Either TikTok will win in court and overturn the law (possible), be sold (unlikely) or shut down (likely). I can’t see TikTok being sold being allowed by China, and even selling part of the business just creates a new global competitor to extend out of the US.
Multiple competitors will appear in the meantime hoping to get the displaced activity. TikTok is hugely profitable and a dominant replacement in the US would make a lot of money. This will be seen as an opportunity to make a lot of money for the winner.
I can see Meta trying to make a TikTok like clone, Google trying to leverage YouTube shorts, and Elon Musk trying to revive Vine at Twitter, plus lots of startups (mostly. American but possibly from other nations) vying to win the audience.
Ironically the more interesting battle may be outside the US - TikTok versus whatever US app comes along.
The deadline is after the US election - this could also all be political grandstanding and the politicians expectation might be that the law won’t stand up in court anyway.
TikTok has hundreds of millions of users outside the US, they may just pull out [and then US users will VPN to use it like we’re fucking Iran]
VPNs aren’t that hard, but I feel like you overestimate the technical literacy of the general public in the US.
All the public will have to do is type “tiktok.com” in their browser and their computer will connect to directly to servers in China.

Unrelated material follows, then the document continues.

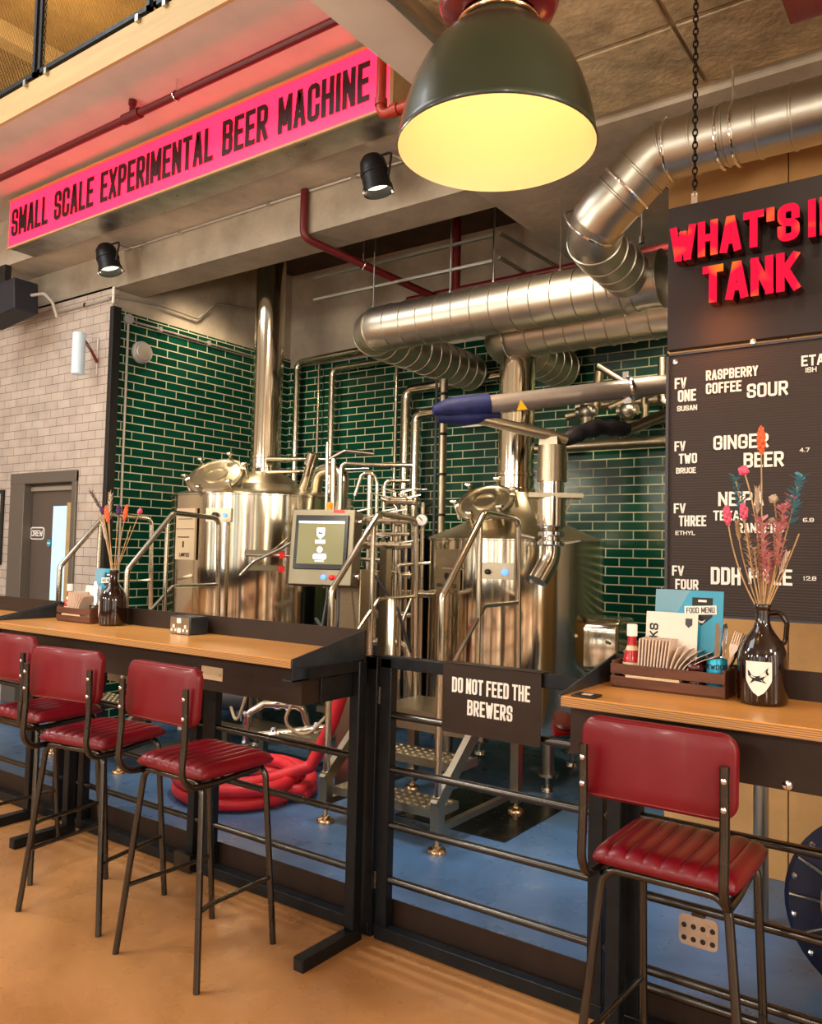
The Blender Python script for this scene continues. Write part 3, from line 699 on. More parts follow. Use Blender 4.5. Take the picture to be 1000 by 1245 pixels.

For now, they don’t even need a VPN.
Then our politicians will start discussing a national firewall. We’ll show that we’re better than China by doing the same things China would do (/s).
unless the bill has changed since the last time I read it, there were fines for hosting the service in US datacenters, and fines for companies allowing US data to exist in non-us datacenters. I don’t think you could interpret the bill as imposing a civil penalty to a user using a vpn and accessing it.